If we don't increase the number of high gross-margin businesses, we are going to end up sidelined economically because we will not have something compelling to offer the world. It will become a negative spiral. If we do it right, 15 years from now, our kids will be able to "shake up the world" from Singapore.

A further reason for the focus on the wealth-creation businesses is that companies are much less "sticky" than people. When I talk to multinational corporation managers and ask them why they are in Singapore, I get lots of good economic reasons... which is great for Singapore. But when I talk to Singaporean business people, the answers are less economically-based -- "I live here" is a typical answer. As companies leave Singapore because economic reasons to be here change, it becomes clearer we need to have more businesses that are anchored in Singapore because "I live here."

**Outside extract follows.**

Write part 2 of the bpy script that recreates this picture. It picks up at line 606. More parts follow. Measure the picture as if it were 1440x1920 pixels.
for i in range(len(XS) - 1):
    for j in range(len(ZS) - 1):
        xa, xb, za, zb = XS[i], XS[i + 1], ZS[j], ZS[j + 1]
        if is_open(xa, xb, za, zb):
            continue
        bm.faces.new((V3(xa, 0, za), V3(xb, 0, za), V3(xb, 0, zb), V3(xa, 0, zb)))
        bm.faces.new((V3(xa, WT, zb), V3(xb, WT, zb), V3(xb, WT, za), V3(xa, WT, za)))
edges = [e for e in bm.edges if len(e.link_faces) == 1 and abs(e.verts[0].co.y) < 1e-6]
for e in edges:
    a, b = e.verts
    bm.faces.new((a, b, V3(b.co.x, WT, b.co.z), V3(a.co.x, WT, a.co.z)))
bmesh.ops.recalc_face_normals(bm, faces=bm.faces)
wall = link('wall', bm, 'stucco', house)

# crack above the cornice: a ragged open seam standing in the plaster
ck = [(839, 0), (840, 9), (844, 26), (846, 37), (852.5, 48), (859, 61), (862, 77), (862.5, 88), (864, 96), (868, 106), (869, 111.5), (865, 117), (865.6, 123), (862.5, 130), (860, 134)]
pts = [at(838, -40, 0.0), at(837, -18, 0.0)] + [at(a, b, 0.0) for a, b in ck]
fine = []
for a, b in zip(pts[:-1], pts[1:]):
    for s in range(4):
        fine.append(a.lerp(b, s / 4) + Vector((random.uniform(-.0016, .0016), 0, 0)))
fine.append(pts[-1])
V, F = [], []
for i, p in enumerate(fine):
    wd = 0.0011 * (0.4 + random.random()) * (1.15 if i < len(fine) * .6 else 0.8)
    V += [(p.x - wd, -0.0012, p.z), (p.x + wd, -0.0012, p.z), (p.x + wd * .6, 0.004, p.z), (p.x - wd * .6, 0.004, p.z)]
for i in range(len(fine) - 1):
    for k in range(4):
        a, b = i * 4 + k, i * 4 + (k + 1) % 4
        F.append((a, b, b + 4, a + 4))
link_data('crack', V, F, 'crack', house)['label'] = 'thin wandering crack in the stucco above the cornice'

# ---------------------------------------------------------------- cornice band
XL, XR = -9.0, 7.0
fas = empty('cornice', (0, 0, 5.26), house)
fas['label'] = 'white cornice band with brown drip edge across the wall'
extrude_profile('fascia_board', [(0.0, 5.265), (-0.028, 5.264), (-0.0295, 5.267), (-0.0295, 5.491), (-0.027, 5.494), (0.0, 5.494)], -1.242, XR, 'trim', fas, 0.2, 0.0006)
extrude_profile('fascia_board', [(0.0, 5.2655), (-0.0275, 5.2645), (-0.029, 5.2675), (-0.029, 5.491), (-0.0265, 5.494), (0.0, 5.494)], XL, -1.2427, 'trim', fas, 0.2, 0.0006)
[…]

My definition of success for Singapore is not merely whether we can provide a reasonable living wage -- for the majority of us, we have or soon will pass that stage. We have to look further up the Maslovian hierarchy. We have to be sufficiently central on the world stage so that our people, living in Singapore, have the opportunity to be movers and shakers.

If you have talent, you can go anywhere. If Singapore does not provide a place that is attractive enough for global players (including our own global players), we will be less relevant before too long. But I am hopeful. The energy our nation has shown in overcoming obstacles in the last 40 years in building a place for doing business can be channelled to building a place for creating high-value businesses.